**AIM**: Return the whole listing, keeping every character the same.

┌─ DATASET

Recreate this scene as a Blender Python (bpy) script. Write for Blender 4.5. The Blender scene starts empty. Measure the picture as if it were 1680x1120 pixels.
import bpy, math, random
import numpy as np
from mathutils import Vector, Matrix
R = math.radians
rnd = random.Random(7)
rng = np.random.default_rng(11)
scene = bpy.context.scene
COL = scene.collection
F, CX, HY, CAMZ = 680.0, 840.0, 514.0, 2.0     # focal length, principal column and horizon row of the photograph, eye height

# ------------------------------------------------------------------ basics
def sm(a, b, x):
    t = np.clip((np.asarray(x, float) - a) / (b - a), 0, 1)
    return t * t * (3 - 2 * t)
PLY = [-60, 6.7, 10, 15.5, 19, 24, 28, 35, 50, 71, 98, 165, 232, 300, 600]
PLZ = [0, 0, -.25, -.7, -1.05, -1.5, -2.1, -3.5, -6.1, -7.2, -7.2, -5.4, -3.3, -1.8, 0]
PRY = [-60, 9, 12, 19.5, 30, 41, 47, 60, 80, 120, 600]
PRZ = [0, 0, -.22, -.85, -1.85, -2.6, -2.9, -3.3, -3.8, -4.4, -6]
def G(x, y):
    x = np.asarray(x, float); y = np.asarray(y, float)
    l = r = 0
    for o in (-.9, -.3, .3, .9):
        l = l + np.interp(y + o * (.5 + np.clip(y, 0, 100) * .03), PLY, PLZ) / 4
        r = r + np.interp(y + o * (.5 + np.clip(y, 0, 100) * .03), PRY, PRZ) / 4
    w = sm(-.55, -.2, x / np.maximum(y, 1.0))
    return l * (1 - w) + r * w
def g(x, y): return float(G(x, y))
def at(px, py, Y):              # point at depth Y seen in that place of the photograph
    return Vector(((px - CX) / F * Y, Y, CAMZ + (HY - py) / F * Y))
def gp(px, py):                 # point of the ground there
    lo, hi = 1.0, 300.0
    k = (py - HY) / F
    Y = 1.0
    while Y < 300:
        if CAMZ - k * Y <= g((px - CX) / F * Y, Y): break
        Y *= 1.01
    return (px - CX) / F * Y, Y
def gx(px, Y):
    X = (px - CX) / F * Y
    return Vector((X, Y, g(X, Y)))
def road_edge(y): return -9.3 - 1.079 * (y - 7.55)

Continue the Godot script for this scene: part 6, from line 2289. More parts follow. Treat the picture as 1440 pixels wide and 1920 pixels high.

└─

**COMPLETE OUTPUT**:
Recreate this scene as a Blender Python (bpy) script. Write for Blender 4.5. The Blender scene starts empty. Measure the picture as if it were 1680x1120 pixels.
import bpy, math, random
import numpy as np
from mathutils import Vector, Matrix
R = math.radians
rnd = random.Random(7)
rng = np.random.default_rng(11)
scene = bpy.context.scene
COL = scene.collection
F, CX, HY, CAMZ = 680.0, 840.0, 514.0, 2.0     # focal length, principal column and horizon row of the photograph, eye height

# ------------------------------------------------------------------ basics
def sm(a, b, x):
    t = np.clip((np.asarray(x, float) - a) / (b - a), 0, 1)
    return t * t * (3 - 2 * t)
PLY = [-60, 6.7, 10, 15.5, 19, 24, 28, 35, 50, 71, 98, 165, 232, 300, 600]
PLZ = [0, 0, -.25, -.7, -1.05, -1.5, -2.1, -3.5, -6.1, -7.2, -7.2, -5.4, -3.3, -1.8, 0]
PRY = [-60, 9, 12, 19.5, 30, 41, 47, 60, 80, 120, 600]
PRZ = [0, 0, -.22, -.85, -1.85, -2.6, -2.9, -3.3, -3.8, -4.4, -6]
def G(x, y):
    x = np.asarray(x, float); y = np.asarray(y, float)
    l = r = 0
    for o in (-.9, -.3, .3, .9):
        l = l + np.interp(y + o * (.5 + np.clip(y, 0, 100) * .03), PLY, PLZ) / 4
        r = r + np.interp(y + o * (.5 + np.clip(y, 0, 100) * .03), PRY, PRZ) / 4
    w = sm(-.55, -.2, x / np.maximum(y, 1.0))
    return l * (1 - w) + r * w
def g(x, y): return float(G(x, y))
def at(px, py, Y):              # point at depth Y seen in that place of the photograph
    return Vector(((px - CX) / F * Y, Y, CAMZ + (HY - py) / F * Y))
def gp(px, py):                 # point of the ground there
    lo, hi = 1.0, 300.0
    k = (py - HY) / F
    Y = 1.0
    while Y < 300:
        if CAMZ - k * Y <= g((px - CX) / F * Y, Y): break
        Y *= 1.01
    return (px - CX) / F * Y, Y
def gx(px, Y):
    X = (px - CX) / F * Y
    return Vector((X, Y, g(X, Y)))
def road_edge(y): return -9.3 - 1.079 * (y - 7.55)

Continue the Godot script for this scene: part 6, from line 2289. More parts follow. Treat the picture as 1440 pixels wide and 1920 pixels high.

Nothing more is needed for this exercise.